** Begin **

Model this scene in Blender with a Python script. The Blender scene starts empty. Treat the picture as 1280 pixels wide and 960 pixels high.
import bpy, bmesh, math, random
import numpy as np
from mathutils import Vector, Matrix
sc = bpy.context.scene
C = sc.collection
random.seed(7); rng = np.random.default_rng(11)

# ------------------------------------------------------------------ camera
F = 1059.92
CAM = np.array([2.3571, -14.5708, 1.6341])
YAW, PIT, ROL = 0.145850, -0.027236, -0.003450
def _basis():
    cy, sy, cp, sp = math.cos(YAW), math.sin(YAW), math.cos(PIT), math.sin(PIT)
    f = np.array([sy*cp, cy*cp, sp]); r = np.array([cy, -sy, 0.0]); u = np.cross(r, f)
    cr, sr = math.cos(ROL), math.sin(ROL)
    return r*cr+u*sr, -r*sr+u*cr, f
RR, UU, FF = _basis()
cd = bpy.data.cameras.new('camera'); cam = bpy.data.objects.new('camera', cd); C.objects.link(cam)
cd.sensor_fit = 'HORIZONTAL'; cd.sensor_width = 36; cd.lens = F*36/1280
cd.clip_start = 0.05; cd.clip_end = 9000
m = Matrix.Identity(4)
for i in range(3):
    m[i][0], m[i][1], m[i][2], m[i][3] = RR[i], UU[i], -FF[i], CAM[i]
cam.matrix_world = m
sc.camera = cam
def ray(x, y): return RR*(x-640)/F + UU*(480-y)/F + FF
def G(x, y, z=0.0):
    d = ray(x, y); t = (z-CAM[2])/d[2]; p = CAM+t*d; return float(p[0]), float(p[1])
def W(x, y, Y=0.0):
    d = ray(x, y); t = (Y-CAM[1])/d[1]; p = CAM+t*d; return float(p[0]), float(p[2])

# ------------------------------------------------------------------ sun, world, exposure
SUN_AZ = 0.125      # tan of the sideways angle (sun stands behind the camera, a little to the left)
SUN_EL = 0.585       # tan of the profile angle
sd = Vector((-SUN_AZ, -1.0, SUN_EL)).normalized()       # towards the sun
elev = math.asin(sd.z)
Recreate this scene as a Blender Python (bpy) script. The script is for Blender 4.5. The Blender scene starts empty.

** End **

JOB: All of the entries above must be quoted exactly.

ANSWER TO THE PROBLEM:
Model this scene in Blender with a Python script. The Blender scene starts empty. Treat the picture as 1280 pixels wide and 960 pixels high.
import bpy, bmesh, math, random
import numpy as np
from mathutils import Vector, Matrix
sc = bpy.context.scene
C = sc.collection
random.seed(7); rng = np.random.default_rng(11)

# ------------------------------------------------------------------ camera
F = 1059.92
CAM = np.array([2.3571, -14.5708, 1.6341])
YAW, PIT, ROL = 0.145850, -0.027236, -0.003450
def _basis():
    cy, sy, cp, sp = math.cos(YAW), math.sin(YAW), math.cos(PIT), math.sin(PIT)
    f = np.array([sy*cp, cy*cp, sp]); r = np.array([cy, -sy, 0.0]); u = np.cross(r, f)
    cr, sr = math.cos(ROL), math.sin(ROL)
    return r*cr+u*sr, -r*sr+u*cr, f
RR, UU, FF = _basis()
cd = bpy.data.cameras.new('camera'); cam = bpy.data.objects.new('camera', cd); C.objects.link(cam)
cd.sensor_fit = 'HORIZONTAL'; cd.sensor_width = 36; cd.lens = F*36/1280
cd.clip_start = 0.05; cd.clip_end = 9000
m = Matrix.Identity(4)
for i in range(3):
    m[i][0], m[i][1], m[i][2], m[i][3] = RR[i], UU[i], -FF[i], CAM[i]
cam.matrix_world = m
sc.camera = cam
def ray(x, y): return RR*(x-640)/F + UU*(480-y)/F + FF
def G(x, y, z=0.0):
    d = ray(x, y); t = (z-CAM[2])/d[2]; p = CAM+t*d; return float(p[0]), float(p[1])
def W(x, y, Y=0.0):
    d = ray(x, y); t = (Y-CAM[1])/d[1]; p = CAM+t*d; return float(p[0]), float(p[2])

# ------------------------------------------------------------------ sun, world, exposure
SUN_AZ = 0.125      # tan of the sideways angle (sun stands behind the camera, a little to the left)
SUN_EL = 0.585       # tan of the profile angle
sd = Vector((-SUN_AZ, -1.0, SUN_EL)).normalized()       # towards the sun
elev = math.asin(sd.z)
Recreate this scene as a Blender Python (bpy) script. The script is for Blender 4.5. The Blender scene starts empty.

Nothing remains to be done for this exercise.